Si tratta di Cass. 9.3.2017 n. 6128 e Cass. 1.12. 2000 n. 15377, che hanno rispettivamente insegnato “Il condomino che intenda impugnare una delibera dell'assemblea, per l'assunta erroneità della disposta ripartizione delle spese, deve allegare e dimostrare di avervi interesse, il quale presuppone la derivazione dalla detta deliberazione di un apprezzabile pregiudizio personale, in termini di mutamento della sua posizione patrimoniale” e “Con riguardo alla impugnazione di delibere condominiali invalide, la valutazione dell'interesse alla impugnazione si pone in termini di strumentalità rispetto alla decisione sulla rilevabilità d'ufficio della nullità. Infatti, posto che il giudice può e deve rilevare la eventuale nullità dell'atto posto a fondamento della domanda, non ha senso, ove ad essa la parte non abbia interesse, che detta nullità sia effettivamente rilevata. L'interesse ad impugnare la delibera condominiale deve essere concreto, dovendo concernere la posizione di vantaggio effettivo che dalla pronunzia di merito può derivare, e non solo astratto”.
Sintesi
In sostanza, quindi, può dirsi che
• l’impugnazione di una delibera assembleare presuppone che questa, oltre a essere viziata, provochi al condomino un apprezzabile pregiudizio diretto;
• il pregiudizio è apprezzabile se si sostanzia, per il condomino, in un peggioramento “della sua posizione patrimoniale”;
• detto altrimenti: il condomino è legittimato a impugnare la delibera se questa gli causa un danno economico di apprezzabile entità.
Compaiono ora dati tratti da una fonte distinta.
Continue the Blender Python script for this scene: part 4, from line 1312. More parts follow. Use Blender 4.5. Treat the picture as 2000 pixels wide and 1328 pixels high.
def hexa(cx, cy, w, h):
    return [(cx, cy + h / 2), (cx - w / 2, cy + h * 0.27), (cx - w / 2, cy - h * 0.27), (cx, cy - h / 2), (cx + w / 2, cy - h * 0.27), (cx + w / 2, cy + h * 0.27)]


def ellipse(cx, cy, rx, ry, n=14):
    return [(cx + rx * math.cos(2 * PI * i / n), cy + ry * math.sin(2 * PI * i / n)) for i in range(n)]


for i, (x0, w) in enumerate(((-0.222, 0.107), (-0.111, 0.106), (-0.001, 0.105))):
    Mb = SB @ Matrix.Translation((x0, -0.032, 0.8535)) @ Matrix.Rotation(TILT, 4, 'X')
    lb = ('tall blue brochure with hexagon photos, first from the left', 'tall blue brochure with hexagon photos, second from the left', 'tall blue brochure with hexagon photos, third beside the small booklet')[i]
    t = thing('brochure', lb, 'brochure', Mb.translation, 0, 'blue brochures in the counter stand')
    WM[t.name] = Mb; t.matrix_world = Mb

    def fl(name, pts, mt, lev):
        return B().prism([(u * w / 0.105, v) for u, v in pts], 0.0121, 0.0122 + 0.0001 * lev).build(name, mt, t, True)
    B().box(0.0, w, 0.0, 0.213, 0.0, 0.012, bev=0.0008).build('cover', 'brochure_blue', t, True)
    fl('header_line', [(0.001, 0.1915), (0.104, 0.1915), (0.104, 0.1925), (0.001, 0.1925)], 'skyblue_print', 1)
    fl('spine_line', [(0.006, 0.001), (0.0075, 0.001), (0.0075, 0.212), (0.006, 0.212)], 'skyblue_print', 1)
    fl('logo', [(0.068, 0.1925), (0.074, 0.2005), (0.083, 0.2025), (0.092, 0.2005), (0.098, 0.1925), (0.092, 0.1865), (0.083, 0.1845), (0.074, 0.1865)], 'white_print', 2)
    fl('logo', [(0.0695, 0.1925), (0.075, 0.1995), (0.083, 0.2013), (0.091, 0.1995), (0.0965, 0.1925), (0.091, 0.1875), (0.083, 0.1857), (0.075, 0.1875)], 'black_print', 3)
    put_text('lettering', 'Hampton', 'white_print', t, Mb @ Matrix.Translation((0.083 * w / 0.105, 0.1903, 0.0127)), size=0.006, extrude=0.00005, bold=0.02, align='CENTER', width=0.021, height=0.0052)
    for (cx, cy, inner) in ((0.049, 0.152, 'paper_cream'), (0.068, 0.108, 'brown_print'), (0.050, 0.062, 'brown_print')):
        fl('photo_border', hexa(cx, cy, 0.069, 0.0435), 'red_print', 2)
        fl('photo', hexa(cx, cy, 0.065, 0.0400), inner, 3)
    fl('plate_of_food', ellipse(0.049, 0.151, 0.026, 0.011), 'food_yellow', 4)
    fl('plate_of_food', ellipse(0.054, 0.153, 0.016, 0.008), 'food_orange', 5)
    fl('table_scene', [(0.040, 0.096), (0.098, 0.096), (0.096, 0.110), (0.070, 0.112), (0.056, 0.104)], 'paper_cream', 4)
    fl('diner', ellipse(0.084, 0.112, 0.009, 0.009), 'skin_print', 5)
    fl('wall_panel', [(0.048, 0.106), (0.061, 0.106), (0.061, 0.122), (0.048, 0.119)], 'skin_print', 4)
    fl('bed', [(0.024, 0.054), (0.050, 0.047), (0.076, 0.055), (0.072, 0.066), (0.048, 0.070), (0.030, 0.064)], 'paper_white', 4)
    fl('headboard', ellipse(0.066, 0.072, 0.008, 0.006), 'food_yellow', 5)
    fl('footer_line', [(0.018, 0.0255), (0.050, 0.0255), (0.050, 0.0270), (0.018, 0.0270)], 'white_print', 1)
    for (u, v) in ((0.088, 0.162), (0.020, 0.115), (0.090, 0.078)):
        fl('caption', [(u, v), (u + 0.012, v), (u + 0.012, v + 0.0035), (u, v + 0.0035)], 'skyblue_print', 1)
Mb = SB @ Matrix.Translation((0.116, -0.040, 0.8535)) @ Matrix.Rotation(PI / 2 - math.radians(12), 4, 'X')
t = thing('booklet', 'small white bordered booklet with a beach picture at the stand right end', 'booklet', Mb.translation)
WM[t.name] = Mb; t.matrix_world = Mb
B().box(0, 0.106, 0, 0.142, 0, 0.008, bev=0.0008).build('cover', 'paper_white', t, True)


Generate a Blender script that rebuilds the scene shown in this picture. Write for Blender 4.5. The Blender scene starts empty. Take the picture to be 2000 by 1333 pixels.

In effetti, il Tribunale di Roma ha dimostrato di esercitare un sano pragmatismo, che sicuramente chi scrive non ritiene di criticare.
Se è vero, infatti, che i principi di diritto devono essere “inquadrati” e applicati in astratto, è altrettanto vero che essi devono servire alla vita quotidiana e devono, quindi, essere utilizzati per “distillare” concrete regole di comportamento, che la comunità degli associati possa riconoscere, condividere e sentire sue e applicare / rispettare giorno dopo giorno.
E’ agevole pensare che la maggior parte delle persone, per ritenere una regola giusta e sentirla accettabile, debba trovarla proporzionata, adeguata alla realtà della vita di tutti i giorni. In quest’ottica, la stragrande maggioranza delle persone non potrebbe sottrarsi a un’immediata e spontanea riflessione in merito alla proporzione tra la regola e gli effetti concreti della sua applicazione.
La sussistenza o meno dell’interesse di cui sopra, quindi, vale come criterio correttivo della fredda, asettica e “inumana” applicazione delle regole, come “freno” alla possibile applicazione delle regole per le regole, come se queste costituissero un valore in sé e per sé, anche astratte dalla vita concreta che sono chiamate a disciplinare e, in ultima analisi, a rendere possibile.
In line generale, può dirsi che le regole servono a migliorare – e, prima ancora, a rendere possibile – la civile convivenza e che, quindi, non possono ritenersi accettabili regole che non abbiano, in concreto, questa funzione.